Finn, who survived a cardiac event and near-death experience the previous winter, is determined not to waste his remaining years. Honey's aversion to intimacy traces back to a sexual assault by her cousin when she was fifteen, a trauma she never disclosed. Finn places a manila envelope in the Larkins' mailbox containing airline tickets to the Dominican Republic and an article about "divorce tourism." Dune, watching from across the street through binoculars, sees his father acting furtively but is distracted when Clara appears.
One December morning before dawn, Finn and Nina leave together. Fern, awake early, watches Nina hurry across the snowy street with a suitcase as Finn kisses her. Fern runs barefoot into the street, screaming for her father to stop, but the car drives away. Clara finds her mother's farewell note in the kitchen. Honey takes Dune and Fern to the family lake house. In the Dominican Republic, Nina wavers, racked by guilt, but Finn steers them through the process. They divorce on Thursday and marry on Friday. A woman named Judith, there for her own divorce, takes the only wedding photo they will ever display.
Back in Rochester, a malfunctioning refrigerator at Finnegan's Grocer causes a salmonella outbreak that sickens dozens and kills the grandmother of the deli employee who prepared the contaminated sandwiches. Helen Harper, Finn's strategic partner at the company, manages the crisis alone. Finn's uncle Dennis, who holds a ceremonial board seat, leaks the elopement to the newspaper to divert attention. When Finn returns, the board strips him of his presidency.
Clara responds with sustained fury. She refuses to see Nina, takes over the household through obsessive cleaning and cooking, and confronts Dune, confessing her love; he tells her to go home. When Dune demands a new scene partner in
Godspell, the drama teacher offers Clara a choice, and she decides to leave the play herself. She defers her Cornell acceptance to stay home for Bridie's senior year. The community shuns Nina and Finn, and Nina loses her desire to cook entirely, realizing cooking had been her way of filling a loveless house.
Part Two jumps to 1994. Clara, now thirty-three, is a food stylist in New York with a pattern of heavy drinking. She begins dating Philip Woolf, a photographer who connects her to the fledgling Food Network. On a Mother's Day episode of a cooking show called
Tre al Tavola, Clara impulsively tells the host that Nina is dead. Paradoxically, the lie thaws something, and she begins calling Nina more often. Sam has moved to San Francisco, where he struggles to find his place in the gay community. Clara visits and addresses his sexuality directly, asking only that he be careful during the AIDS crisis.
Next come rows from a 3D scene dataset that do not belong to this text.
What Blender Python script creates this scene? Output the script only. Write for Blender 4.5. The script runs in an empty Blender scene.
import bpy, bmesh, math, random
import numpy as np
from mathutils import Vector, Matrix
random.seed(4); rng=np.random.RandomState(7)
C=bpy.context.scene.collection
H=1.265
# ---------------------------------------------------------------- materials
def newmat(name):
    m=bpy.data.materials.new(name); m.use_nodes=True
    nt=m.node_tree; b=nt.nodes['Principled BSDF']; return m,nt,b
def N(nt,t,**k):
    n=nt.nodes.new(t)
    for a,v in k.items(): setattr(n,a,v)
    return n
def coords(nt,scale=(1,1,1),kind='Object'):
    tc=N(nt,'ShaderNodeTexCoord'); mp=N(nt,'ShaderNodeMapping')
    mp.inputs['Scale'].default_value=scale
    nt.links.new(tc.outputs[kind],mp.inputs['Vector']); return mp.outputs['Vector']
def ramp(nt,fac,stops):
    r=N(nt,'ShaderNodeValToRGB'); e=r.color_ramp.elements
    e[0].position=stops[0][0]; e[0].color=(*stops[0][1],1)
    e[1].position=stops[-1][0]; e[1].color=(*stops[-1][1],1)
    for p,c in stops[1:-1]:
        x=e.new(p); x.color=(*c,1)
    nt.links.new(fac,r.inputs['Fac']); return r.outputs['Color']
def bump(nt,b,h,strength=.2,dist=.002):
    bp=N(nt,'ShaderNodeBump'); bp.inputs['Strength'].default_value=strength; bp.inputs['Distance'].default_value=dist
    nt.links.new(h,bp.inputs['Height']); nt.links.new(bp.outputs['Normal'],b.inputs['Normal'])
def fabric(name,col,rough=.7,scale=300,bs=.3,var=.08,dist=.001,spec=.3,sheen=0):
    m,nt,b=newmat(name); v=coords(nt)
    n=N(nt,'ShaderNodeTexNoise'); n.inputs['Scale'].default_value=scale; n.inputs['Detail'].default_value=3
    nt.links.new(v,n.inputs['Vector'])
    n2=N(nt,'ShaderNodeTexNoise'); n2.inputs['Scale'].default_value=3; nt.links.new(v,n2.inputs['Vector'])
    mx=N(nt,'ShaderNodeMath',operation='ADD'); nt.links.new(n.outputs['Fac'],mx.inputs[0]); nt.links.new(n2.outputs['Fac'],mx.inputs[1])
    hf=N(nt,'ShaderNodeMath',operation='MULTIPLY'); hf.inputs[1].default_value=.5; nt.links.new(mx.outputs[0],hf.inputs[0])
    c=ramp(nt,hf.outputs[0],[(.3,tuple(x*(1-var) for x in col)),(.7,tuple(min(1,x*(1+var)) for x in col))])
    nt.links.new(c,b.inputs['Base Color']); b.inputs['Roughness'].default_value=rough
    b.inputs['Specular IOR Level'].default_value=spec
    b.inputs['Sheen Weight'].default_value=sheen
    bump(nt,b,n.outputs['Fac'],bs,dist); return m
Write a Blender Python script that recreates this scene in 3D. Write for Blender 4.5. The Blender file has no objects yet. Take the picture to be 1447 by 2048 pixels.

Bridie and Dune reconnect at a fundraiser and fall in love. When Dune delivers a wedding invitation in New York, Philip mentions his sympathy for Clara losing her mother. Dune is bewildered, and when Clara arrives, Philip confronts her about the lie. Clara attends the wedding in Rochester, but at the hotel bar afterward, drunk, she corners Dune and moves to kiss him just as Bridie appears.
The wedding is cancelled. Over breakfast the next morning, Nina delivers a frank reckoning, acknowledging her own failures while refusing to excuse Clara's behavior. She explains she left because of Sam's secret, their ill-suited marriage, and her love for Finn. Clara drives back to New York and recognizes for the first time that the force behind twenty years of bad decisions is not anger but grief.
Months later, Bridie and Dune marry quietly at a courthouse. Dune gives Bridie his ninety-day Alcoholics Anonymous sobriety chip. All parents attend; Clara stays away at Bridie's request. She later returns to Rochester carrying half-moon cookies, Bridie's favorite, and stands at Bridie's screen door. Bridie bites back a smile and opens it.
Part Three moves to 1998. At Bridie's baby shower, Fern, now a hospice nurse living with her partner Naomi, notices Nina's fatigue, bruising, and petechiae, or tiny red dots on her skin. Blood work confirms acute myeloid leukemia. Chemotherapy fails, and Fern becomes Nina's nurse at home. Clara returns to help Bridie through postpartum depression after the birth of her daughter Josephine, named after Nina. She cooks compulsively, putting forgiveness into every bowl. In Nina's nightstand, the sisters find a hidden box of elopement keepsakes: photos, matchbooks, and a tiny pink soap from the Dominican Republic hotel. Neither sister ever asks Nina about the trip.
During a lucid moment near the end, Nina apologizes to Fern for the morning of the elopement: She saw Fern standing in the snowy street and almost waved back. Fern says it no longer matters, but Nina insists it does. In her final moments, Finn holds Nina's hand on one side while Clara and Bridie sit on the other. Clara whispers that they love her and that they are going to be fine. Nina's mind drifts: She hears a baby crying and thinks it is infant Clara. Then she is in the front seat of a car and Finn is brushing snow from his hair, reaching for her hand. He says, "Here we go." She says, "Thank you."